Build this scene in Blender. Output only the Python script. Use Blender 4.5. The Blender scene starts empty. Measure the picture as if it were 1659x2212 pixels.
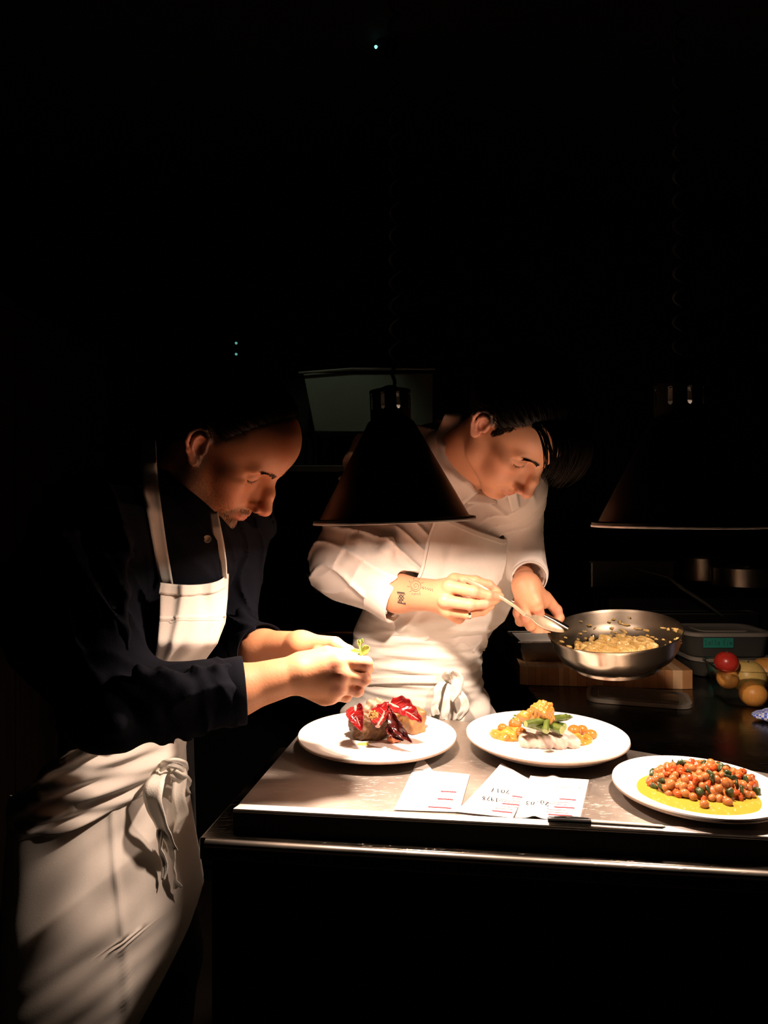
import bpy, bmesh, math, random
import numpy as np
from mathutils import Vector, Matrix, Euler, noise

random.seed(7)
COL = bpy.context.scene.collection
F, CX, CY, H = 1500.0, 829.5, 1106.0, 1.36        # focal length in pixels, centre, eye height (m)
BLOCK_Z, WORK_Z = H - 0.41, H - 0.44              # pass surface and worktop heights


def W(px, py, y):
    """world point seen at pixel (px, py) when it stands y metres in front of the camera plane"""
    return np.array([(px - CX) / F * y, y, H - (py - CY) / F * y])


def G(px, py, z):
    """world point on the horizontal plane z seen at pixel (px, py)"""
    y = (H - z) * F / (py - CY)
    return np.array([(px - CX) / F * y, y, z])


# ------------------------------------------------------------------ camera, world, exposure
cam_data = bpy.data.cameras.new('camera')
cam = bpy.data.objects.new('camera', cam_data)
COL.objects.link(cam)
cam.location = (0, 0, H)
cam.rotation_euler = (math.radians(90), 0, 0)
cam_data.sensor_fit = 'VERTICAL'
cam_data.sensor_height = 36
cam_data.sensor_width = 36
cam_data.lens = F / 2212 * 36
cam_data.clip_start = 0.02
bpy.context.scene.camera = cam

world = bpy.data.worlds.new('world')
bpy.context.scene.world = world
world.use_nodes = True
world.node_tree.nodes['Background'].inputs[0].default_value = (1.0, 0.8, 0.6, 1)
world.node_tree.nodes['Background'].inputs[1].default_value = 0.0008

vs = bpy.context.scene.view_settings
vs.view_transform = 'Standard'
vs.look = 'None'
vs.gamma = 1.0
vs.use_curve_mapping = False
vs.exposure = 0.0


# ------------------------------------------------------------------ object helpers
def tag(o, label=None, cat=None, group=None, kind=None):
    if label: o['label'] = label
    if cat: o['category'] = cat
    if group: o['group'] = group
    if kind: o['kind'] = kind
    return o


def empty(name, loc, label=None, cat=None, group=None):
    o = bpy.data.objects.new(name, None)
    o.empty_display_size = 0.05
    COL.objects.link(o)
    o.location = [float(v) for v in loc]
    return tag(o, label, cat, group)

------

Output exactly the span of lines from the top of the listing through the line holding "return np.array([(px - CX) / F * y, y, z])", and leave every picture out.

> _THE RESULT_
Build this scene in Blender. Output only the Python script. Use Blender 4.5. The Blender scene starts empty. Measure the picture as if it were 1659x2212 pixels.
import bpy, bmesh, math, random
import numpy as np
from mathutils import Vector, Matrix, Euler, noise

random.seed(7)
COL = bpy.context.scene.collection
F, CX, CY, H = 1500.0, 829.5, 1106.0, 1.36        # focal length in pixels, centre, eye height (m)
BLOCK_Z, WORK_Z = H - 0.41, H - 0.44              # pass surface and worktop heights


def W(px, py, y):
    """world point seen at pixel (px, py) when it stands y metres in front of the camera plane"""
    return np.array([(px - CX) / F * y, y, H - (py - CY) / F * y])


def G(px, py, z):
    """world point on the horizontal plane z seen at pixel (px, py)"""
    y = (H - z) * F / (py - CY)
    return np.array([(px - CX) / F * y, y, z])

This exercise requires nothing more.